Without the pictures, set down every line of the data exactly.

------------------------------------

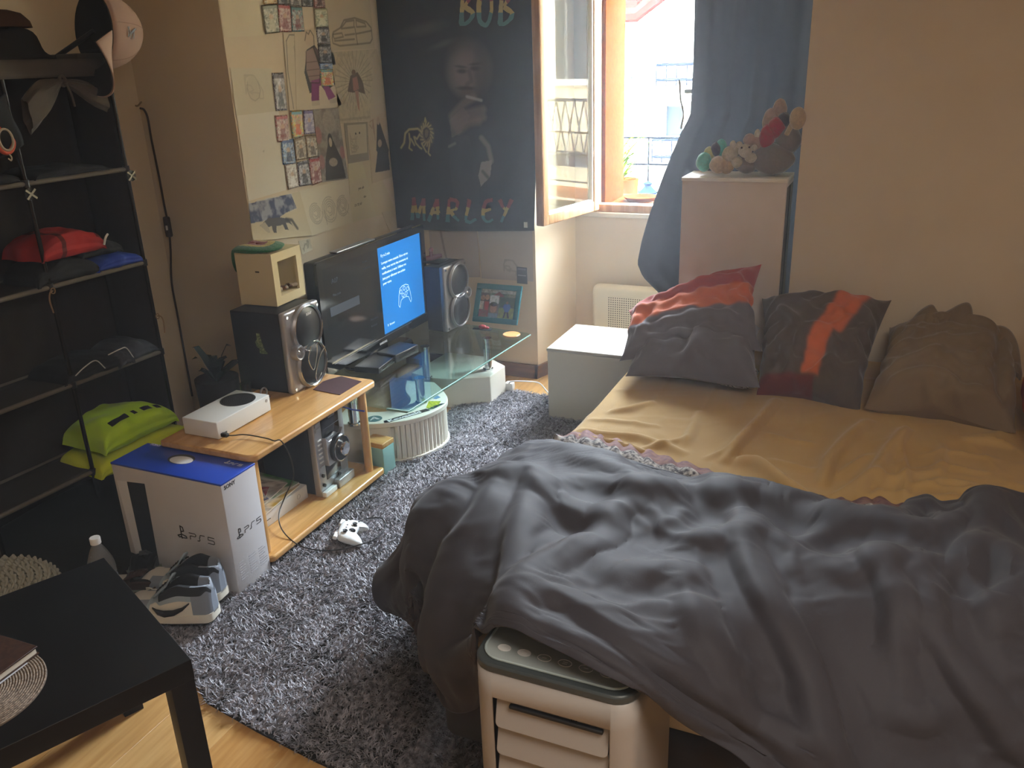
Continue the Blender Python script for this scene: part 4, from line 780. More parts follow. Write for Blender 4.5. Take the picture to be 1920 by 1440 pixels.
# ================================================================ bed side
# --- low white cabinet left of the bed head
wc2 = thing('low_cabinet', 'low cream white cabinet box between the radiator and the bed', 'cabinet', (-1.17, 3.66, 0))
CAB = mat('cabinet_cream', '#c9c5b4', .42, noise=(5, '#cfc9b2', .4))
b = MB(); b.rbox((-1.389, 3.463, .0), (-.965, 3.86, .352), .010, seg=3); part(b, 'carcass', CAB, wc2, world=True)
b = MB(); b.rbox((-1.392, 3.459, .338), (-.962, 3.864, .356), .008); part(b, 'top_board', mat('cabinet_top', '#b3b0a4', .45), wc2, world=True)
# --- tall white column unit
col = thing('column_cabinet', 'tall narrow off-white cabinet column behind the orange pillow', 'cabinet', (-.59, 3.63, 0))
b = MB(); b.rbox((-.795, 3.50, 0), (-.385, 3.72, 1.125), .003); part(b, 'carcass', mat('column_white', '#d3c6ba', .6, noise=(4, '#bdaa9a', .5)), col, world=True)
b = MB(); b.rbox((-.797, 3.494, 1.121), (-.383, 3.72, 1.135), .002); part(b, 'top_board', mat('column_top', '#dcd5c8', .5), col, world=True)
b = MB(); b.box((-.386, 3.52, .05), (-.384, 3.715, 1.1)); part(b, 'side_edge', mat('side_brown', '#5c4b3e', .7), col, world=True)  # right side sheet in a darker brown than the front
b = MB(); b.rbox((-.81, 3.5, .02), (-.79, 3.515, .9), .002) if False else b.box((-.388, 3.6, .02), (-.3815, 3.612, 1.1)); part(b, 'side_groove', mat('dark_groove', '#2a2320', .7), col, world=True)
# --- curtain
CUR = mat('curtain_cloth', '#3c3c40', .9, noise=(40, '#343438', .5), bump=(300, .3, .001), sheen=.3, transl=(.17, '#9a9da4'))
YC = 3.86
le = [(0, 1302), (60, 1300), (130, 1298), (215, 1294), (250, 1276), (300, 1256), (350, 1238), (400, 1222), (450, 1208), (490, 1200), (515, 1210), (545, 1240), (580, 1290)]
re = [(0, 1534), (555, 1492), (580, 1490)]
zt = 2.15; P = []; rows = 80; cols = 90
ztop = hy(1302, 0, YC)[2]
for i in range(rows):
    v = i/(rows-1)
    if v < .16:
        x0 = hy(1302, 0, YC)[0]; x1 = -.352; z = 2.2-(2.2-ztop)*v/.16; x0v, x1v, z0v, z1v = x0, x1, z, z
    else:
        py = (v-.16)/.84*580; a = hy(np.interp(py, [q[0] for q in le], [q[1] for q in le]), py, YC); c = hy(np.interp(min(py, 580), [0, 555, 580], [1534, 1492, 1490]), py, YC)
        x0v, x1v, z0v, z1v = a[0], min(c[0], -.356), a[2], c[2]
    row = []
    for j in range(cols):
        u = j/(cols-1); x = x0v+(x1v-x0v)*u; z = z0v+(z1v-z0v)*u; am = .007+.006*(1-abs(2*v-1))
        y = YC+am*math.sin(u*26+1.2*math.sin(v*3))+.003*math.sin(u*61+v*4)+.02*float(vnoise(u*5, v*4, 3))
        if v > .52: y -= .10*math.exp(-((u-.02)/.10)**2)*min(1, (v-.52)*4)*.5
        row.append((x, y, z))
    P.append(row)
b = MB(); b.grid(P); cu_ = single(b, 'curtain', CUR, 'long dark blue grey curtain bunched right of the open window', 'curtain', solid=.003)
b = MB(); b.cyl((-1.6, YC, 2.21), (-.36, YC, 2.21), .012, 16); cr = single(b, 'curtain_rod', mat('dark_iron', '#26221f', .4, .6), 'dark round rod holding the curtain above the window niche', 'rod')
b = MB(); b.tube(curve_pts([(-.895, YC-.04, 1.50), (-.885, YC-.05, 1.42), (-.87, YC-.05, 1.36), (-.88, YC-.05, 1.30)], 5), .004, 6); single(b, 'hanging_pull_string', mat('grey_cord', '#b9babd', .7), 'thin grey cord hanging along the left edge of the curtain', 'cord')

# --- bed
BZ = .43
bed = thing('bed', 'low double bed with ochre sheet beside the right wall', 'bed', (-.2, 2.45, 0))
b = MB(); b.rbox((-.86, 1.41, .06), (.50, 3.49, .24), .03, seg=4); part(b, 'bed_base', mat('base_fabric', '#3b332c', .9, bump=(300, .3, .001)), bed, world=True)
for x in (-.78, .42):
    for y in (1.5, 3.4): b = MB(); b.cyl((x, y, 0), (x, y, .07), .025, 16, r2=.03); part(b, 'leg', BLACKP, bed, world=True)
b = MB(); b.rbox((-.90, 1.42, .24), (.50, 3.49, BZ-.02), .05, seg=5); part(b, 'mattress', mat('mattress_ticking', '#cfc6b4', .9), bed, world=True)
def blur(A, n):
    for _ in range(2*n):
        B = np.pad(A, [(1, 1), (1, 1)]+[(0, 0)]*(A.ndim-2), mode='edge'); A = (B[:-2, 1:-1]+B[2:, 1:-1]+B[1:-1, :-2]+B[1:-1, 2:]+2*A)/6
    return A
def normals(D):
    du = np.gradient(D, axis=1); dv = np.gradient(D, axis=0); n = np.cross(dv, du); n /= np.linalg.norm(n, axis=-1, keepdims=True)+1e-12; return n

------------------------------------

▶ [WORKED SOLUTION]
Continue the Blender Python script for this scene: part 4, from line 780. More parts follow. Write for Blender 4.5. Take the picture to be 1920 by 1440 pixels.
# ================================================================ bed side
# --- low white cabinet left of the bed head
wc2 = thing('low_cabinet', 'low cream white cabinet box between the radiator and the bed', 'cabinet', (-1.17, 3.66, 0))
CAB = mat('cabinet_cream', '#c9c5b4', .42, noise=(5, '#cfc9b2', .4))
b = MB(); b.rbox((-1.389, 3.463, .0), (-.965, 3.86, .352), .010, seg=3); part(b, 'carcass', CAB, wc2, world=True)
b = MB(); b.rbox((-1.392, 3.459, .338), (-.962, 3.864, .356), .008); part(b, 'top_board', mat('cabinet_top', '#b3b0a4', .45), wc2, world=True)
# --- tall white column unit
col = thing('column_cabinet', 'tall narrow off-white cabinet column behind the orange pillow', 'cabinet', (-.59, 3.63, 0))
b = MB(); b.rbox((-.795, 3.50, 0), (-.385, 3.72, 1.125), .003); part(b, 'carcass', mat('column_white', '#d3c6ba', .6, noise=(4, '#bdaa9a', .5)), col, world=True)
b = MB(); b.rbox((-.797, 3.494, 1.121), (-.383, 3.72, 1.135), .002); part(b, 'top_board', mat('column_top', '#dcd5c8', .5), col, world=True)
b = MB(); b.box((-.386, 3.52, .05), (-.384, 3.715, 1.1)); part(b, 'side_edge', mat('side_brown', '#5c4b3e', .7), col, world=True)  # right side sheet in a darker brown than the front
b = MB(); b.rbox((-.81, 3.5, .02), (-.79, 3.515, .9), .002) if False else b.box((-.388, 3.6, .02), (-.3815, 3.612, 1.1)); part(b, 'side_groove', mat('dark_groove', '#2a2320', .7), col, world=True)
# --- curtain
CUR = mat('curtain_cloth', '#3c3c40', .9, noise=(40, '#343438', .5), bump=(300, .3, .001), sheen=.3, transl=(.17, '#9a9da4'))
YC = 3.86
le = [(0, 1302), (60, 1300), (130, 1298), (215, 1294), (250, 1276), (300, 1256), (350, 1238), (400, 1222), (450, 1208), (490, 1200), (515, 1210), (545, 1240), (580, 1290)]
re = [(0, 1534), (555, 1492), (580, 1490)]
zt = 2.15; P = []; rows = 80; cols = 90
ztop = hy(1302, 0, YC)[2]
for i in range(rows):
    v = i/(rows-1)
    if v < .16:
        x0 = hy(1302, 0, YC)[0]; x1 = -.352; z = 2.2-(2.2-ztop)*v/.16; x0v, x1v, z0v, z1v = x0, x1, z, z
    else:
        py = (v-.16)/.84*580; a = hy(np.interp(py, [q[0] for q in le], [q[1] for q in le]), py, YC); c = hy(np.interp(min(py, 580), [0, 555, 580], [1534, 1492, 1490]), py, YC)
        x0v, x1v, z0v, z1v = a[0], min(c[0], -.356), a[2], c[2]
    row = []
    for j in range(cols):
        u = j/(cols-1); x = x0v+(x1v-x0v)*u; z = z0v+(z1v-z0v)*u; am = .007+.006*(1-abs(2*v-1))
        y = YC+am*math.sin(u*26+1.2*math.sin(v*3))+.003*math.sin(u*61+v*4)+.02*float(vnoise(u*5, v*4, 3))
        if v > .52: y -= .10*math.exp(-((u-.02)/.10)**2)*min(1, (v-.52)*4)*.5
        row.append((x, y, z))
    P.append(row)
b = MB(); b.grid(P); cu_ = single(b, 'curtain', CUR, 'long dark blue grey curtain bunched right of the open window', 'curtain', solid=.003)
b = MB(); b.cyl((-1.6, YC, 2.21), (-.36, YC, 2.21), .012, 16); cr = single(b, 'curtain_rod', mat('dark_iron', '#26221f', .4, .6), 'dark round rod holding the curtain above the window niche', 'rod')
b = MB(); b.tube(curve_pts([(-.895, YC-.04, 1.50), (-.885, YC-.05, 1.42), (-.87, YC-.05, 1.36), (-.88, YC-.05, 1.30)], 5), .004, 6); single(b, 'hanging_pull_string', mat('grey_cord', '#b9babd', .7), 'thin grey cord hanging along the left edge of the curtain', 'cord')

# --- bed
BZ = .43
bed = thing('bed', 'low double bed with ochre sheet beside the right wall', 'bed', (-.2, 2.45, 0))
b = MB(); b.rbox((-.86, 1.41, .06), (.50, 3.49, .24), .03, seg=4); part(b, 'bed_base', mat('base_fabric', '#3b332c', .9, bump=(300, .3, .001)), bed, world=True)
for x in (-.78, .42):
    for y in (1.5, 3.4): b = MB(); b.cyl((x, y, 0), (x, y, .07), .025, 16, r2=.03); part(b, 'leg', BLACKP, bed, world=True)
b = MB(); b.rbox((-.90, 1.42, .24), (.50, 3.49, BZ-.02), .05, seg=5); part(b, 'mattress', mat('mattress_ticking', '#cfc6b4', .9), bed, world=True)
def blur(A, n):
    for _ in range(2*n):
        B = np.pad(A, [(1, 1), (1, 1)]+[(0, 0)]*(A.ndim-2), mode='edge'); A = (B[:-2, 1:-1]+B[2:, 1:-1]+B[1:-1, :-2]+B[1:-1, 2:]+2*A)/6
    return A
def normals(D):
    du = np.gradient(D, axis=1); dv = np.gradient(D, axis=0); n = np.cross(dv, du); n /= np.linalg.norm(n, axis=-1, keepdims=True)+1e-12; return n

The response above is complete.